While the maxim
Ei Incumbit Probatio, Qui Dicit, Non Qui Negat remains ensconced in the obedience of the principle 'innocent until proven guilty', the relatively newly announced amendment under the Negotiable Instruments Act, 1881 ('Act') envisages a process that is debated to negate the salience of assumed innocence in the judicial process.
Indisputably, negotiable instruments have played a monumental role in the commercial sector as a convenient and accepted medium of transferring money. With the advent and subsequent growth of cheques in the commercial segment, it has always been incumbent upon the legislative organ of the country to pre-empt and accordingly provide for instances wherein cheques are issued without sufficient amounts in the account.
With that concern in mind, Sections 138 – 142 of the Act were injected into the legal domain of the commercial sector to punish drawers in case of a cheque being bounced due to insufficient funds in the bank account and consequently promote creditor faith in the issuance of cheques and vigilance in the commercial sector.
Section 143A of the Negotiable Instruments Act
As opposed to the erstwhile mechanism under the Act, the amendment postulated under Section 143A of the Act contains a non-obstante clause empowering the Court to order the drawer of the cheque in a suit under Section 138 to pay interim compensation amounting to 20% of the cheque amount within a period of 60 days to the complainant in cases wherein the drawer of the cheque pleads not-guilty in summary trials or summons cases as well as any other instance once charges have been framed.
Interestingly, Section 143A (1) of the Act employs the usage of the prefix 'may', thereby making the interim relief postulated under Section 143A of the Act subject to judicial scrutiny and discretion on a case to case basis as opposed to offering a mandatory relief under the aegis of the Act as well as criminal law.
The same was underscored by the Supreme Court in the recent case of Pawan Bhasin vs. State of U.P and Anr., wherein the apex Court while adjudicating upon a claim of infraction of Section 143A opined and reaffirmed the discretionary nature of such a relief that can only be granted once an accused has pleaded 'not guilty', thereby striking an equilibrium between the right of a complainant and presumption of innocence under Ei Incumbit Probatio, Qui Dicit, Non Qui Negat. |
The discretionary nature of Section 143A of the Act was further expounded upon by Courts in a plethora of cases. For instance, the Madras High Court, in the case of
L.G.R. Enterprises vs. P. Anbazhagan clarified that interim compensation under Section 143A of the Act is not in the nature of a mandatory relief, instead should be supported by reasons for its award.
Similarly, in the case of
Rajesh Soni vs. Mukesh Verma, the Chhattisgarh High Court, while drawing reliance on the dictum propounded by the Supreme Court in the case of
Smt. Bachahan Devi & Anr. vs. Nagar Nigam & Anr, reaffirmed the purposive intent behind the usage of the prefix 'may' in opining and reaffirming the discretionary nature of the provision. More importantly, the Court passed an obiter clarifying the legislative intent and purpose behind Section 143A of the Act.
In its
obiter the Court opined that the relatively new mechanism of interim compensation envisioned under Section 143A of the Act plays a pivotal role in assuaging the burden of Courts in dealing with a wave of cases under Section 138 of the Act. Since most claims for dishonour under Section 138 of the Act often succumb to dilatory proceedings, the amendment not only provides relief to the aggrieved complainants who are already subjected to the debacle of the cheque amount being dishonoured and litigation costs, it also acts as deterrent to the populous at large.
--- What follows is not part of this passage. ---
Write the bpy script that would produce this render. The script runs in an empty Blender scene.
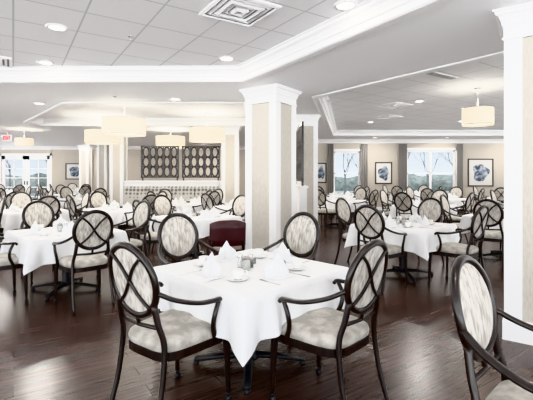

Moreover, Section 143A (5) of the Act further stipulates that the interim compensation payable under the aegis of this section would be pari materia with Section 421 of the Code of Criminal Procedure, 1973 ('
CrPC'). Thereby making its abrogation subject to further criminal action and increasing the propensity of criminal action in a suit for cheque-dishonour.
The Section further maintains a balance between the interim compensation granted under Section 143A and fine imposed under Section 138 of the Act and Section 357 of the CrPC, if any. As per Section 143A(6) of the Act any fine/amount paid under Section 138 of the Act or under Section 357 of the CrPC shall be reduced by the amount paid or recovered as interim compensation under the aegis of the provision.
Conclusion
While there is much deliberation on the insertion of Section 143A, it is fairly evident that the provision envisages a level playing field for both complainants and accused in a suit under Section 138 of the Act. While the mechanism for interim compensation stands favourable for a complainant, the law is equally responsive towards the accused by way of incorporating Section 143A (4) of the Act that mandates that the Court shall ask the complainant to repay to the drawer the amount of interim compensation, with interest at the bank rate as published by the Reserve Bank of India, prevalent at the beginning of the relevant financial year, within 60 days from the order of acquittal.